I was supposed to be doing “Where No Man Has Gone Before” this week, but alas, CBS decided to take down their Trek videos, likely because of their deal to let Netflix stream the series. So, I’m going to skip ahead a bit and do The Wrath of Khan this time. Next week we’ll return to WNMHGB, and then we’ll be back on schedule with J.J. Abrams’ Star Trek and my conclusion of this blog series.
The first time I saw The Wrath of Khan, I knew of its reputation, so I was excited, even though my only exposure to Trek at that point had been The Motion Picture and maybe one single episode. I remember watching it and thinking it was okay, but I didn’t see anything special about it. I must not have been paying attention. This is a movie that everyone can like. It is a movie that everyone should like.
I’m not going to recap because either you already are very familiar with the film or you need to just experience it on your own. Instead, I’ll jump straight into what’s so great about it. Naturally Star Trek fans are going to enjoy this more than anyone — especially those fans who are familiar with Khan, but I think the writers do a great job of introducing the characters, the character dynamics, and even the characters’ general pasts smoothly without having to announce things in obvious exposition. All dialogue that establishes who the characters are also works to move the story along. That is a difficult trick to pull off, and they do it here surprisingly well.

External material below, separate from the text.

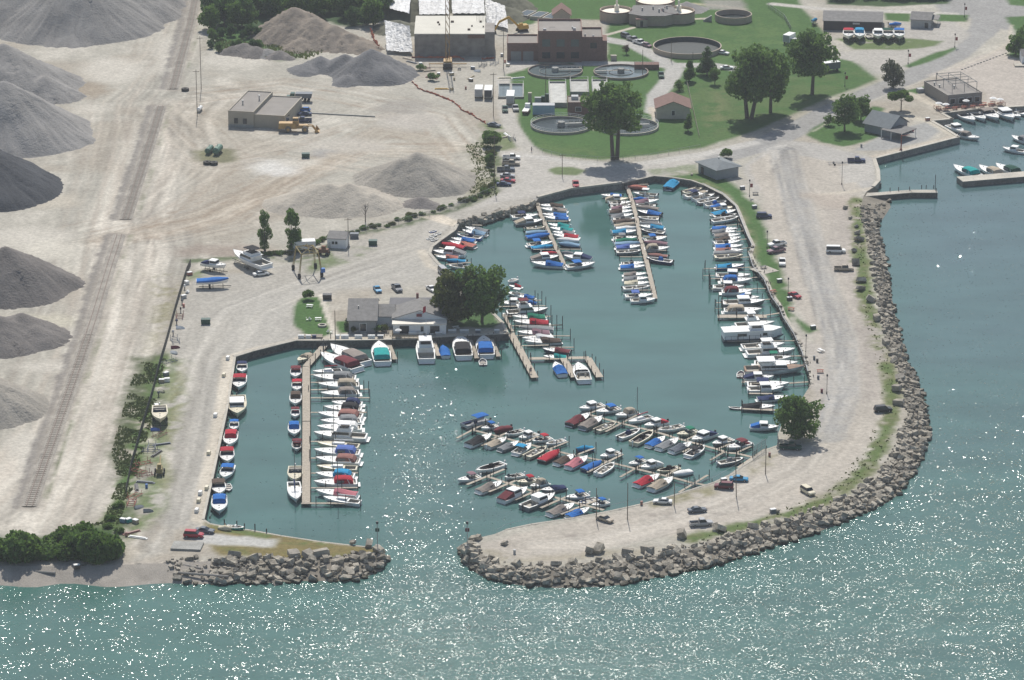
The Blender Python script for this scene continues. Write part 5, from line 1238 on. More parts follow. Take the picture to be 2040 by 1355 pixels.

This film is good for a lot of reasons, from the inclusion of one of the series’ greatest villains to that emotional scene near the end involving Spock, but I find two other elements of the movie to be even more satisfying than those. To me, the best parts about The Wrath of Khan are its story about the inescapable nature of the past and about the characters rediscovering their true purposes in life. Along with Khan, there’s also that little revelation about Kirk (which I won’t spoil, though it’s not all that shocking), and it’s like everything from Kirk’s past is coming back to get him. As a result, Kirk faces some of his greatest challenges ever in this Trek installment. It’s always fun to see a hero face challenges that he may not be able to overcome.
My personal favorite aspect of the movie, though, is the way Khan, this immensely powerful force, seems to knock the characters back into their destined roles. Kirk is now an admiral, and it is made clear from the beginning that, though that is a higher rank than captain, Kirk really belongs in the captain’s seat. That is where he is he can accomplish the greatest good, and that is where, deep inside, he wants to be. The same goes for Spock, who is now a captain. Spock certainly deserves the recognition of a captain, but, as I discussed in my post on “The Galileo Seven,” he really doesn’t have the right personality for that position. Khan’s presence, though, is so immediately threatening that the main characters almost unnoticeably fall back into their former Starfleet roles. The only way they can beat this man is if they are operating at those functions at which they are the strongest, and somehow they just naturally fall back into those functions.
This is a film about accepting the role for which you were meant in life. Kirk and Spock have been promoted in the years since the Original Series, and they certainly deserved those promotions, as I said, but it is clear that the positions in which they served so greatly in TOS are the positions for which they were meant. It takes the threat of a villain as great as Khan to get them to realize that.
But the famous Spock scene is indeed awesome, too, from that crucial Vulcan nerve pinch to the great line, “The needs of the many outweigh the needs of the few.” How can you beat that?
Two observations/questions:
1. Funny that they retconned Chekov as having been involved in the first (season 1) run-in with Khan.
2. When Kirk yells the famous “KHAAANNNNN!!!” is that actually a small flaw (or a feigned anger on Kirk’s part)? I may well be mistaken, but when he yells that, it’s because Khan has trapped them on the planet, but Kirk knows how to get off of the planet anyway (that whole “by the book” business with Spock). Or am I way off?